DIRECTIONS: Only a number is required: how many lines of the material contain the word "pixels"?

EXERCISE MATERIALS:
★ ★ ★

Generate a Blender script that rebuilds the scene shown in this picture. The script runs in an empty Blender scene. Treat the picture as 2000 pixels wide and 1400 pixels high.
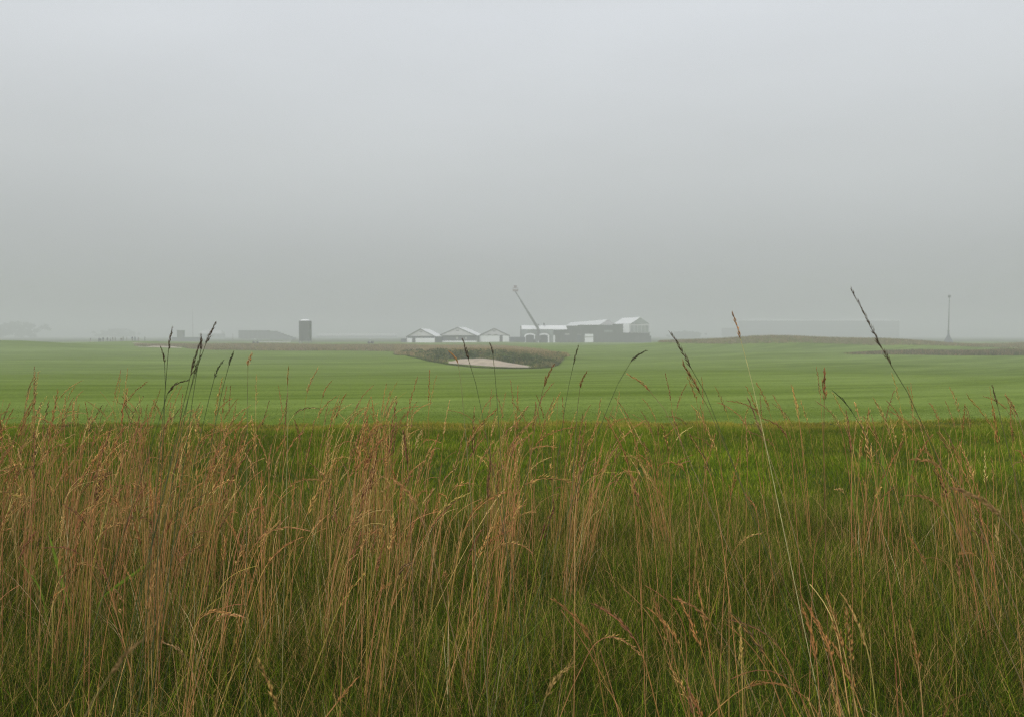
import bpy, bmesh, math, random
import numpy as np
from mathutils import Vector, Matrix

random.seed(7)
RNG = np.random.default_rng(11)
SC = bpy.context.scene
COL = SC.collection

# ------------------------------------------------------------------ camera numbers
CH = 1.2                      # eye height over the ground at the camera (m)
F = 1600.0                    # focal length in photo pixels (photo 2000 px wide)
HOR = 655.0                   # photo row of the true horizon
TILT = math.atan((700 - HOR) / F)


def X(px, d):
    return (px - 1000.0) / F * d


def Z(py, d):
    return CH + d * math.tan(math.atan((700 - py) / F) - TILT)


# ------------------------------------------------------------------ terrain
_pd = np.array([-4000, -50, 0, 3, 6, 9, 13, 20, 30, 45, 60, 80, 100, 110, 120, 140, 160, 180, 220, 250, 280, 320, 380, 460, 600, 1000, 4000], float)
_pz = np.array([0.0, 0.0, 0.0, 0.0, -0.02, -0.07, -0.2, -0.54, -0.94, -1.44, -1.92, -2.45, -2.86, -2.95, -3.0, -3.02, -2.98, -2.86, -2.5, -2.22, -2.2, -2.35, -2.6, -2.85, -3.0, -3.0, -3.0])
_pm = np.gradient(_pz, _pd)
_pm[:4] = 0


def base_h(y):
    y = np.clip(np.asarray(y, float), -3999, 3999)
    i = np.clip(np.searchsorted(_pd, y, side='right') - 1, 0, len(_pd) - 2)
    h = _pd[i + 1] - _pd[i]
    t = (y - _pd[i]) / h
    a, b = _pz[i], _pz[i + 1]
    ma, mb = _pm[i] * h, _pm[i + 1] * h
    t2, t3 = t * t, t * t * t
    return (2 * t3 - 3 * t2 + 1) * a + (t3 - 2 * t2 + t) * ma + (-2 * t3 + 3 * t2) * b + (t3 - t2) * mb


def sstep(a, b, x):
    t = np.clip((x - a) / (b - a), 0, 1)
    return t * t * (3 - 2 * t)


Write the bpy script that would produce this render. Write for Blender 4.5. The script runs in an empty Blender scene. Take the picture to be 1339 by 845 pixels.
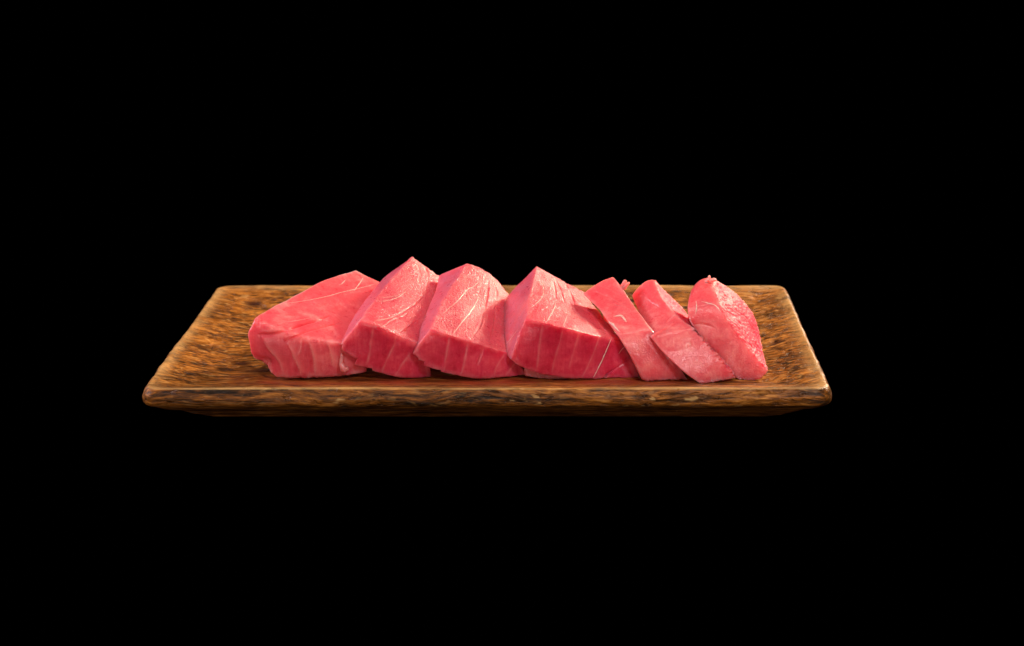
import bpy, math, random
import numpy as np
from mathutils import Vector
from mathutils.bvhtree import BVHTree

R = math.radians
random.seed(7)
scene = bpy.context.scene
COL = scene.collection

# ------------------------------------------------------------------ camera
PW, PH = 1339.0, 845.0            # size of the photograph
F = 2128.0                        # focal length in its pixels
PITCH = R(17.6)
CAM = np.array([0.0372, -0.670, 0.2643])
PX0, PY0 = 747.0, 422.5           # principal point (the picture is a crop)
cd = bpy.data.cameras.new('camera')
cam = bpy.data.objects.new('camera', cd)
COL.objects.link(cam)
cam.location = CAM
cam.rotation_euler = (R(90) - PITCH, 0, 0)
cd.sensor_fit = 'HORIZONTAL'
cd.sensor_width = 36.0
cd.lens = 36.0 * F / PW
cd.shift_x = -(PX0 - PW / 2) / PW
cd.clip_start, cd.clip_end = 0.01, 50.0
cd.dof.use_dof = True
cd.dof.focus_distance = 0.735
cd.dof.aperture_fstop = 13.0
scene.camera = cam

# ------------------------------------------------------------------ world
w = bpy.data.worlds.new('World')
scene.world = w
w.use_nodes = True
w.node_tree.nodes['Background'].inputs[0].default_value = (0, 0, 0, 1)
w.node_tree.nodes['Background'].inputs[1].default_value = 0.0

# ------------------------------------------------------------------ studio lamps
def area(name, loc, aim, size, power, color, size_y=None):
    l = bpy.data.lights.new(name, 'AREA')
    l.energy = power
    l.color = color
    l.shape = 'RECTANGLE'
    l.size = size
    l.size_y = size_y or size
    o = bpy.data.objects.new(name, l)
    COL.objects.link(o)
    o.location = loc
    o.rotation_euler = (Vector(aim) - Vector(loc)).to_track_quat('-Z', 'Y').to_euler()
    return o

area('back_lamp', (0.52, 0.58, 0.34), (0.02, 0.06, 0.03), 0.12, 12.0, (1.0, 0.80, 0.58), 0.12)
area('left_softbox', (-0.60, 0.10, 0.36), (0.0, 0.06, 0.03), 0.20, 3.6, (1.0, 0.88, 0.96))
area('top_softbox', (0.06, 0.00, 0.85), (0.0, 0.07, 0.02), 0.20, 3.0, (1.0, 0.88, 0.78))
area('front_softbox', (0.36, -0.56, 0.62), (0.0, 0.05, 0.03), 0.13, 4.2, (1.0, 0.91, 0.88))
area('fill_softbox', (-0.25, -0.85, 0.20), (0.0, 0.05, 0.02), 0.30, 2.0, (1.0, 0.86, 0.80))

vs = scene.view_settings
vs.view_transform = 'Standard'
vs.look = 'None'
vs.exposure = 0.0
vs.gamma = 1.0
scene.cycles.use_denoising = True
scene.cycles.sample_clamp_indirect = 4.0
scene.cycles.max_bounces = 8

# ------------------------------------------------------------------ helpers
CP, SP = math.cos(PITCH), math.sin(PITCH)

def ray(px, py):
    """direction of the sight line through a pixel of the photograph"""
    a, b = (px - PX0) / F, (py - PY0) / F
    d = np.array([a, CP - b * SP, -SP - b * CP])
    return d

def at(px, py, Y):
    """the point of that sight line at depth Y (metres behind the tray's front edge)"""
    d = ray(px, py)
    return CAM + d * ((Y - CAM[1]) / d[1])

_P = np.random.RandomState(11).permutation(256)
_P = np.concatenate([_P, _P, _P])
_G = np.random.RandomState(5).normal(size=(256, 3))
_G /= np.linalg.norm(_G, axis=1)[:, None]

def noise(p, seed=0):
    """gradient noise, vectorised, about -1..1"""
    p = np.asarray(p, float) + seed * 17.31
    i = np.floor(p).astype(int)
    f = p - i
    u = f * f * f * (f * (f * 6 - 15) + 10)
    i &= 255
    def g(dx, dy, dz):
        h = _P[_P[_P[(i[:, 0] + dx) & 255] + ((i[:, 1] + dy) & 255)] + ((i[:, 2] + dz) & 255)] & 255
        return ((f - (dx, dy, dz)) * _G[h]).sum(1)
    def mix(a, b, t): return a + (b - a) * t
    x0 = mix(mix(g(0,0,0), g(1,0,0), u[:,0]), mix(g(0,1,0), g(1,1,0), u[:,0]), u[:,1])
    x1 = mix(mix(g(0,0,1), g(1,0,1), u[:,0]), mix(g(0,1,1), g(1,1,1), u[:,0]), u[:,1])
    return mix(x0, x1, u[:, 2]) * 1.5

def fbm(p, seed=0, octv=3):
    s, a = 0, 1.0
    p = np.asarray(p, float)
    for k in range(octv):
        s = s + a * noise(p * 2.03 ** k, seed + k)
        a *= 0.5
    return s

def smooth(a, b, x):
    t = np.clip((x - a) / (b - a), 0, 1)
    return t * t * (3 - 2 * t)

def normals(V, Q):
    a, b, c, d = (V[Q[:, k]] for k in range(4))
    n = np.cross(c - a, d - b)
    N = np.zeros_like(V)
    for k in range(4):
        np.add.at(N, Q[:, k], n)
    return N / (np.linalg.norm(N, axis=1)[:, None] + 1e-20)

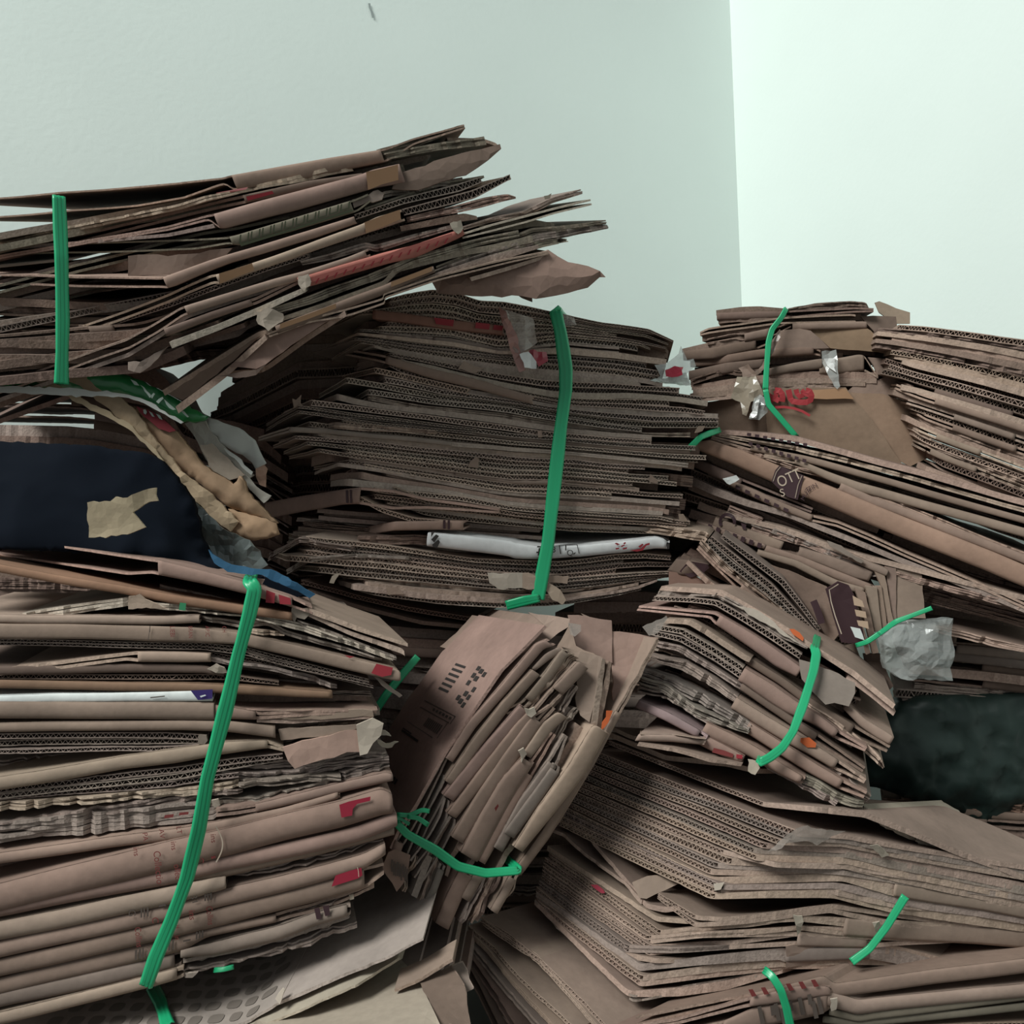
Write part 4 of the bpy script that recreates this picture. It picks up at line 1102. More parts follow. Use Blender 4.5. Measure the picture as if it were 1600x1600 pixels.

★ ★ ★

CORRECT OUTPUT: 5